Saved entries
++++++++++

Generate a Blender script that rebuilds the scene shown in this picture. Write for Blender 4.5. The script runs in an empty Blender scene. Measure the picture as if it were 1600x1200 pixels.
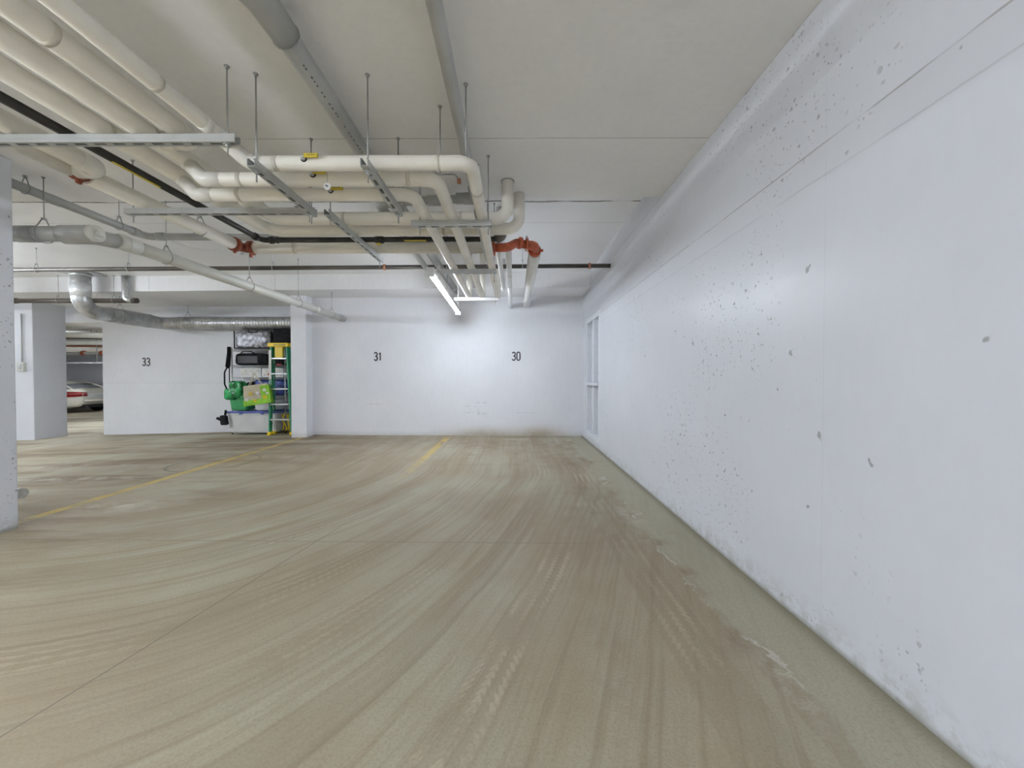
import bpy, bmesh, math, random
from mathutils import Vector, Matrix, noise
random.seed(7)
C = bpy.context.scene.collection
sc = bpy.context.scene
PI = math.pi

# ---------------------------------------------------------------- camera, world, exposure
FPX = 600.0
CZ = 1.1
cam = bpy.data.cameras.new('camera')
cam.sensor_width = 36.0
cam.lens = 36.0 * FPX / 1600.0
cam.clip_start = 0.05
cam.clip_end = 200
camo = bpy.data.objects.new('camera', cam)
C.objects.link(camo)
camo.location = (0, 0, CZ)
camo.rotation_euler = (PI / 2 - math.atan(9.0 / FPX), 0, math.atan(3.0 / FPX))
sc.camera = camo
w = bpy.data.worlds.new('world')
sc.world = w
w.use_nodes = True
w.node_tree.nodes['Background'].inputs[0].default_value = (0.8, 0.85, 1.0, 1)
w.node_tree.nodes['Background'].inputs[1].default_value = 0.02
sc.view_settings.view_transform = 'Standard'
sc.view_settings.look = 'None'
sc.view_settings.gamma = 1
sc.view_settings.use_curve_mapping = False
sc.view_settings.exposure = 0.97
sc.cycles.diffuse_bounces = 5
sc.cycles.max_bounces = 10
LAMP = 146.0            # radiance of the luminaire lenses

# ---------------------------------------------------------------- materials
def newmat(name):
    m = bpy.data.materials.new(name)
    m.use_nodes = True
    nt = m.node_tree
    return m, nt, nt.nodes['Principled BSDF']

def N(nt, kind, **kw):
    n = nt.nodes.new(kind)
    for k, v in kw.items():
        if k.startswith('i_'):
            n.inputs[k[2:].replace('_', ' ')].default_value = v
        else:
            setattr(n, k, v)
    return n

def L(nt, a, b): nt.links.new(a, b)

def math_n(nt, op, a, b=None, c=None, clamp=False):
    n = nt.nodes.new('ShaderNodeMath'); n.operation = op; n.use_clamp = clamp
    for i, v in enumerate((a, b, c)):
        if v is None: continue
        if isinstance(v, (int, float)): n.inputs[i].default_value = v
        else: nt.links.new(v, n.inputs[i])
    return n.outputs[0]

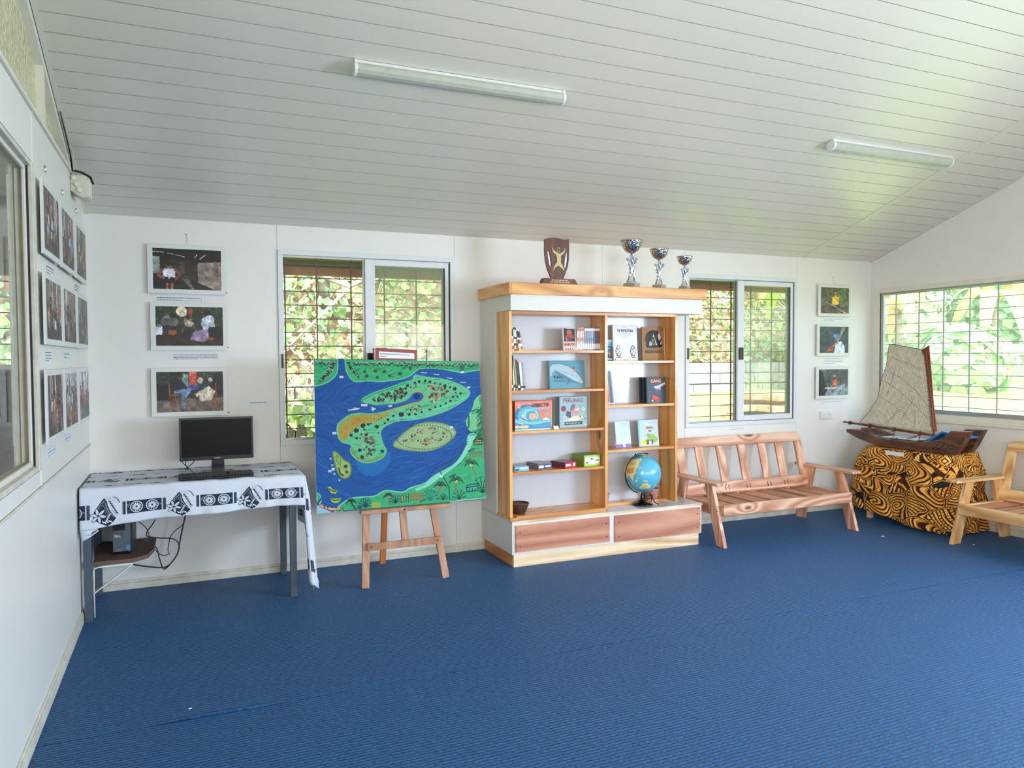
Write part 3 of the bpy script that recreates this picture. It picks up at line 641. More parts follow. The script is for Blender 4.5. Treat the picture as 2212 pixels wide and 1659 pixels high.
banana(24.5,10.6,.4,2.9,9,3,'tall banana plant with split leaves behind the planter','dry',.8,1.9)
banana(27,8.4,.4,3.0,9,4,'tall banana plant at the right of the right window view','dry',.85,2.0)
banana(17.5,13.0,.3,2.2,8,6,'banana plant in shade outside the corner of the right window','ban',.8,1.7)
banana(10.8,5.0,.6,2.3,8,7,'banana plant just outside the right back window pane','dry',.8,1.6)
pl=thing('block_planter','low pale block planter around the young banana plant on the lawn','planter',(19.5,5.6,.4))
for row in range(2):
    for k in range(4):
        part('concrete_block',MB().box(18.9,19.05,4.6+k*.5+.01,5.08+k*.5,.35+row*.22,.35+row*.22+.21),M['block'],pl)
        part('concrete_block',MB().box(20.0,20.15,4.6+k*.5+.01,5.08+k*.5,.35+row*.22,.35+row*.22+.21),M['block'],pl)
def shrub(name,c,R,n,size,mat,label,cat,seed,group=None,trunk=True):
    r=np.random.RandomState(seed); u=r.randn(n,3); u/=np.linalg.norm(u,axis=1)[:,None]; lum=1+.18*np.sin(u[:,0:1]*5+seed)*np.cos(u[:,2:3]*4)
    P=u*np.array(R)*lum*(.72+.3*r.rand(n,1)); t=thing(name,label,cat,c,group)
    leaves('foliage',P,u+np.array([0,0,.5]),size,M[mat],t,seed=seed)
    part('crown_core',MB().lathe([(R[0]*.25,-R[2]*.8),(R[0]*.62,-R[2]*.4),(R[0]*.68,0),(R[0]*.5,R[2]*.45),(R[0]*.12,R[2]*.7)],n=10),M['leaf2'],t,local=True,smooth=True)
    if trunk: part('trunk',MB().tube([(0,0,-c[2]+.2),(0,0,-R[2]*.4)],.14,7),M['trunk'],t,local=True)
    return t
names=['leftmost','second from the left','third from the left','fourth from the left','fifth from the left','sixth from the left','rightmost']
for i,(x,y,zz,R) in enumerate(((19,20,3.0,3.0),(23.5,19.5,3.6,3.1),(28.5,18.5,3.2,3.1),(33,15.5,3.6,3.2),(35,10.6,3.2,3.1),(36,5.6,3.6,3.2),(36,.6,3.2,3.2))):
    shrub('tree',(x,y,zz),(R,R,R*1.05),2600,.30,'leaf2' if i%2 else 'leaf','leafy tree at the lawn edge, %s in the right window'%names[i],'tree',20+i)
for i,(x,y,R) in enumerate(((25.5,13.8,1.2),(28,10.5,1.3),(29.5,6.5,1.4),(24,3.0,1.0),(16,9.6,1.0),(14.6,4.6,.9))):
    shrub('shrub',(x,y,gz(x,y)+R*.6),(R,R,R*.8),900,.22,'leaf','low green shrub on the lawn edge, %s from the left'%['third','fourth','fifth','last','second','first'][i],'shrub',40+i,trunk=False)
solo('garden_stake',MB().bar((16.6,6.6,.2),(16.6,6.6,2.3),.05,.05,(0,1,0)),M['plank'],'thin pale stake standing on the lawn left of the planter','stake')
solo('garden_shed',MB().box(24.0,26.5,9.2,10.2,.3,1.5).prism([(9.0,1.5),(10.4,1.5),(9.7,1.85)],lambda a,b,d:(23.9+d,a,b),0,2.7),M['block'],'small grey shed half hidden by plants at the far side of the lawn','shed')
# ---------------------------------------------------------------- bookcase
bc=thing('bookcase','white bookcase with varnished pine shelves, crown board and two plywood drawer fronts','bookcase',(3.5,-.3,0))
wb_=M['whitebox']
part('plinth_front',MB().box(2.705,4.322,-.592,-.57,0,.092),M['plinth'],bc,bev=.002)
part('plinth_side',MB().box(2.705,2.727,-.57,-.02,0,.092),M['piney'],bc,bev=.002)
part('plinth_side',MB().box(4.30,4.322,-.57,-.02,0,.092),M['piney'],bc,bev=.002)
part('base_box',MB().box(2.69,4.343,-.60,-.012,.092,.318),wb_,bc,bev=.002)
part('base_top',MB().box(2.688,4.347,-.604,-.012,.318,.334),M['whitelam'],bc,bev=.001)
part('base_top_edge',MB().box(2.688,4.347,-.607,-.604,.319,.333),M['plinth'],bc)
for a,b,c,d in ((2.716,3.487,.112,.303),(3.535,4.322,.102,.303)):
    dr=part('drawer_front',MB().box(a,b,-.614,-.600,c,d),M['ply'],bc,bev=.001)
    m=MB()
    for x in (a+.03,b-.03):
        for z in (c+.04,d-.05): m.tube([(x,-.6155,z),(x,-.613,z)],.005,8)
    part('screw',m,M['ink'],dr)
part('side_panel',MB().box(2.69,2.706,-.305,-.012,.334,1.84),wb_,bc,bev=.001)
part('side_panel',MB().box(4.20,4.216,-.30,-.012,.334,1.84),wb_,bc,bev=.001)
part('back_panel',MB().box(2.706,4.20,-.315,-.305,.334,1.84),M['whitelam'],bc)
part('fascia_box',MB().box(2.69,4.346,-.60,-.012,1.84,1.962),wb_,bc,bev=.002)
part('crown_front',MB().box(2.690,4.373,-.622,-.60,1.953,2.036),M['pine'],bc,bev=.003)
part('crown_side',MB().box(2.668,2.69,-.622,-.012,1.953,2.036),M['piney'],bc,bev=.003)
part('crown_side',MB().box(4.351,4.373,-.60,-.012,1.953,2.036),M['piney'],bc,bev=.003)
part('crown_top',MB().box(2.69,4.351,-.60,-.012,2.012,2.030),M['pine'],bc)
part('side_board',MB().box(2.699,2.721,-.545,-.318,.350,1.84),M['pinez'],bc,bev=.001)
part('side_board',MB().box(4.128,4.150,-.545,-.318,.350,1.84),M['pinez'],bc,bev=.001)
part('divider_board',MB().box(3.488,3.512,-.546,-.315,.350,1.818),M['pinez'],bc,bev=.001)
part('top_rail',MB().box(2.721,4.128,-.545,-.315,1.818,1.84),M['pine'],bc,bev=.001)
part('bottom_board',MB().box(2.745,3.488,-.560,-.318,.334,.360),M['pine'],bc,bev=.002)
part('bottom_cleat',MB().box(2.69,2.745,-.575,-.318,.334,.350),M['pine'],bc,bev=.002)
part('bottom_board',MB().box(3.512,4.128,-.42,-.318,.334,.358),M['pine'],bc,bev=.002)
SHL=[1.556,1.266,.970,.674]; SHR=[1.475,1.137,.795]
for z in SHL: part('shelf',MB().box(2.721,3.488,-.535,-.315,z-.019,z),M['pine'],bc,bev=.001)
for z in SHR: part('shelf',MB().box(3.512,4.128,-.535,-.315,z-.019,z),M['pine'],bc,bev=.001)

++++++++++

Task to carry out → Omit the pictures, then repeat exactly each line from the beginning of the listing through the line with "PI = math.pi".

Answer to the task →
Generate a Blender script that rebuilds the scene shown in this picture. Write for Blender 4.5. The script runs in an empty Blender scene. Measure the picture as if it were 1600x1200 pixels.
import bpy, bmesh, math, random
from mathutils import Vector, Matrix, noise
random.seed(7)
C = bpy.context.scene.collection
sc = bpy.context.scene
PI = math.pi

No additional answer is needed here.